§ **TASK INSTRUCTIONS**
Retype all of the data exactly as given.

§ **GIVEN INFORMATION**
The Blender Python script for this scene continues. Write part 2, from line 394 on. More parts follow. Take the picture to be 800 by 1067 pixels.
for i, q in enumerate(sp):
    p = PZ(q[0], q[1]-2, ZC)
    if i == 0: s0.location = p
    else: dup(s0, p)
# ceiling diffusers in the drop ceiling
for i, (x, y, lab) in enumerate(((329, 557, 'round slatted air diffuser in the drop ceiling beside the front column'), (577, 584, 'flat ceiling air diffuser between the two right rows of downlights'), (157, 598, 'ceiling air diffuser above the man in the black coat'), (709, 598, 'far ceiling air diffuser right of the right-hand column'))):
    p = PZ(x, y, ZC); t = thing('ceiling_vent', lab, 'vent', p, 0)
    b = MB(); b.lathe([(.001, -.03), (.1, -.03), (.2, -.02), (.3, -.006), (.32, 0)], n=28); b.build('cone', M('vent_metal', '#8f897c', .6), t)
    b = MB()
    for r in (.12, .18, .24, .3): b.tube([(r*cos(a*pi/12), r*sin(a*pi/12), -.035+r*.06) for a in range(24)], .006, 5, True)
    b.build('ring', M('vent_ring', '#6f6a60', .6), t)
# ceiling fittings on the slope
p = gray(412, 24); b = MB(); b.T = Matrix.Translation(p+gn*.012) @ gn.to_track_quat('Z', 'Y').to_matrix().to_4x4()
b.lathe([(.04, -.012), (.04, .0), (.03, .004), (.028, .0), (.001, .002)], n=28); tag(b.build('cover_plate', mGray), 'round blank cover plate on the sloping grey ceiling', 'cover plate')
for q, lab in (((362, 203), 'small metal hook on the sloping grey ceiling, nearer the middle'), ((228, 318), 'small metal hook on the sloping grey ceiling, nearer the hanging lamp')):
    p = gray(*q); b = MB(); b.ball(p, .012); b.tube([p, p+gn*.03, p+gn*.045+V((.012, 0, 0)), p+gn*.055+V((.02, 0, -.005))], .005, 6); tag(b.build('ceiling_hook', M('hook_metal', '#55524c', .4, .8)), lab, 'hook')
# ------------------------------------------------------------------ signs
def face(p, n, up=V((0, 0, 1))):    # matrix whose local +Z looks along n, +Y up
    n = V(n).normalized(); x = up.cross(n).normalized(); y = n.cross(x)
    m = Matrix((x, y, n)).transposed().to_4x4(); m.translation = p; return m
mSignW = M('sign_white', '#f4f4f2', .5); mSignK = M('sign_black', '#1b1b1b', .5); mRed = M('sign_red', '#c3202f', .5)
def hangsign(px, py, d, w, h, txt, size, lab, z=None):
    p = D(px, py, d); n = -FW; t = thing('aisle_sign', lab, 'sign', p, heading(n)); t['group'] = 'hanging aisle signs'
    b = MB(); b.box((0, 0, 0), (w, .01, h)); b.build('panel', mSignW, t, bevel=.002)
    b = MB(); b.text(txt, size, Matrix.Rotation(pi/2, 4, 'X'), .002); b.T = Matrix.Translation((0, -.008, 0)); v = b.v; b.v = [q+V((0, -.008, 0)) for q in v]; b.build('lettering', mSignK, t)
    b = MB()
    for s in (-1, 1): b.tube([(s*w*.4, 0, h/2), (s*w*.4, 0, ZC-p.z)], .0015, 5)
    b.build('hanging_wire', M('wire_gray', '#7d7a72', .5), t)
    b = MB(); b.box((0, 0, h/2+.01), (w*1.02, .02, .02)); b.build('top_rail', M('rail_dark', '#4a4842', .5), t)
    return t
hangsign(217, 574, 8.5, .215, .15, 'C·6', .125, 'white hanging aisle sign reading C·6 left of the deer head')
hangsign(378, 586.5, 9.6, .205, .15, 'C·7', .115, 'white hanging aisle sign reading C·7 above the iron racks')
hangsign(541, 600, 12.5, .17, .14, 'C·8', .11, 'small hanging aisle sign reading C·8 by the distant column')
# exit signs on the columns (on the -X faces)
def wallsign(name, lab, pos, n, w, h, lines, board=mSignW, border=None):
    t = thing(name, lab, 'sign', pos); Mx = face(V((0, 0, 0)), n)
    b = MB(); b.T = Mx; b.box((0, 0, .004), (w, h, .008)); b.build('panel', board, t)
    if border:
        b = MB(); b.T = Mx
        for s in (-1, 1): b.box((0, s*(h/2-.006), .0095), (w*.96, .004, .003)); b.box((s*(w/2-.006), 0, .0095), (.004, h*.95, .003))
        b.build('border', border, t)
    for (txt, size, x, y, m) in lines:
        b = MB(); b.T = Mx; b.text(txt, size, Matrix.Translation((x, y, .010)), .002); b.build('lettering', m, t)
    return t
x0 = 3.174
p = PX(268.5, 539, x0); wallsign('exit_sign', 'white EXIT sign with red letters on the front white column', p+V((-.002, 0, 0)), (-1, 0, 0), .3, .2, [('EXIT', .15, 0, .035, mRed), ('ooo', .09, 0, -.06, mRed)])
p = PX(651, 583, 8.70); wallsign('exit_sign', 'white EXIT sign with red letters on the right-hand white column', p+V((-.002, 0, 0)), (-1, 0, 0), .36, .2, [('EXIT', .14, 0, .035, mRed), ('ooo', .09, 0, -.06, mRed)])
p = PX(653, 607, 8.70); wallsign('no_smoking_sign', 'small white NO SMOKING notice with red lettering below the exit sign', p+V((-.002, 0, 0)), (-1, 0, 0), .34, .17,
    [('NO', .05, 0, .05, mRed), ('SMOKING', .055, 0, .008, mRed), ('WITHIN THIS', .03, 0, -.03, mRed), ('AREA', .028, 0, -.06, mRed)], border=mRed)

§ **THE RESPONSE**
The Blender Python script for this scene continues. Write part 2, from line 394 on. More parts follow. Take the picture to be 800 by 1067 pixels.
for i, q in enumerate(sp):
    p = PZ(q[0], q[1]-2, ZC)
    if i == 0: s0.location = p
    else: dup(s0, p)
# ceiling diffusers in the drop ceiling
for i, (x, y, lab) in enumerate(((329, 557, 'round slatted air diffuser in the drop ceiling beside the front column'), (577, 584, 'flat ceiling air diffuser between the two right rows of downlights'), (157, 598, 'ceiling air diffuser above the man in the black coat'), (709, 598, 'far ceiling air diffuser right of the right-hand column'))):
    p = PZ(x, y, ZC); t = thing('ceiling_vent', lab, 'vent', p, 0)
    b = MB(); b.lathe([(.001, -.03), (.1, -.03), (.2, -.02), (.3, -.006), (.32, 0)], n=28); b.build('cone', M('vent_metal', '#8f897c', .6), t)
    b = MB()
    for r in (.12, .18, .24, .3): b.tube([(r*cos(a*pi/12), r*sin(a*pi/12), -.035+r*.06) for a in range(24)], .006, 5, True)
    b.build('ring', M('vent_ring', '#6f6a60', .6), t)
# ceiling fittings on the slope
p = gray(412, 24); b = MB(); b.T = Matrix.Translation(p+gn*.012) @ gn.to_track_quat('Z', 'Y').to_matrix().to_4x4()
b.lathe([(.04, -.012), (.04, .0), (.03, .004), (.028, .0), (.001, .002)], n=28); tag(b.build('cover_plate', mGray), 'round blank cover plate on the sloping grey ceiling', 'cover plate')
for q, lab in (((362, 203), 'small metal hook on the sloping grey ceiling, nearer the middle'), ((228, 318), 'small metal hook on the sloping grey ceiling, nearer the hanging lamp')):
    p = gray(*q); b = MB(); b.ball(p, .012); b.tube([p, p+gn*.03, p+gn*.045+V((.012, 0, 0)), p+gn*.055+V((.02, 0, -.005))], .005, 6); tag(b.build('ceiling_hook', M('hook_metal', '#55524c', .4, .8)), lab, 'hook')
# ------------------------------------------------------------------ signs
def face(p, n, up=V((0, 0, 1))):    # matrix whose local +Z looks along n, +Y up
    n = V(n).normalized(); x = up.cross(n).normalized(); y = n.cross(x)
    m = Matrix((x, y, n)).transposed().to_4x4(); m.translation = p; return m
mSignW = M('sign_white', '#f4f4f2', .5); mSignK = M('sign_black', '#1b1b1b', .5); mRed = M('sign_red', '#c3202f', .5)
def hangsign(px, py, d, w, h, txt, size, lab, z=None):
    p = D(px, py, d); n = -FW; t = thing('aisle_sign', lab, 'sign', p, heading(n)); t['group'] = 'hanging aisle signs'
    b = MB(); b.box((0, 0, 0), (w, .01, h)); b.build('panel', mSignW, t, bevel=.002)
    b = MB(); b.text(txt, size, Matrix.Rotation(pi/2, 4, 'X'), .002); b.T = Matrix.Translation((0, -.008, 0)); v = b.v; b.v = [q+V((0, -.008, 0)) for q in v]; b.build('lettering', mSignK, t)
    b = MB()
    for s in (-1, 1): b.tube([(s*w*.4, 0, h/2), (s*w*.4, 0, ZC-p.z)], .0015, 5)
    b.build('hanging_wire', M('wire_gray', '#7d7a72', .5), t)
    b = MB(); b.box((0, 0, h/2+.01), (w*1.02, .02, .02)); b.build('top_rail', M('rail_dark', '#4a4842', .5), t)
    return t
hangsign(217, 574, 8.5, .215, .15, 'C·6', .125, 'white hanging aisle sign reading C·6 left of the deer head')
hangsign(378, 586.5, 9.6, .205, .15, 'C·7', .115, 'white hanging aisle sign reading C·7 above the iron racks')
hangsign(541, 600, 12.5, .17, .14, 'C·8', .11, 'small hanging aisle sign reading C·8 by the distant column')
# exit signs on the columns (on the -X faces)
def wallsign(name, lab, pos, n, w, h, lines, board=mSignW, border=None):
    t = thing(name, lab, 'sign', pos); Mx = face(V((0, 0, 0)), n)
    b = MB(); b.T = Mx; b.box((0, 0, .004), (w, h, .008)); b.build('panel', board, t)
    if border:
        b = MB(); b.T = Mx
        for s in (-1, 1): b.box((0, s*(h/2-.006), .0095), (w*.96, .004, .003)); b.box((s*(w/2-.006), 0, .0095), (.004, h*.95, .003))
        b.build('border', border, t)
    for (txt, size, x, y, m) in lines:
        b = MB(); b.T = Mx; b.text(txt, size, Matrix.Translation((x, y, .010)), .002); b.build('lettering', m, t)
    return t
x0 = 3.174
p = PX(268.5, 539, x0); wallsign('exit_sign', 'white EXIT sign with red letters on the front white column', p+V((-.002, 0, 0)), (-1, 0, 0), .3, .2, [('EXIT', .15, 0, .035, mRed), ('ooo', .09, 0, -.06, mRed)])
p = PX(651, 583, 8.70); wallsign('exit_sign', 'white EXIT sign with red letters on the right-hand white column', p+V((-.002, 0, 0)), (-1, 0, 0), .36, .2, [('EXIT', .14, 0, .035, mRed), ('ooo', .09, 0, -.06, mRed)])
p = PX(653, 607, 8.70); wallsign('no_smoking_sign', 'small white NO SMOKING notice with red lettering below the exit sign', p+V((-.002, 0, 0)), (-1, 0, 0), .34, .17,
    [('NO', .05, 0, .05, mRed), ('SMOKING', .055, 0, .008, mRed), ('WITHIN THIS', .03, 0, -.03, mRed), ('AREA', .028, 0, -.06, mRed)], border=mRed)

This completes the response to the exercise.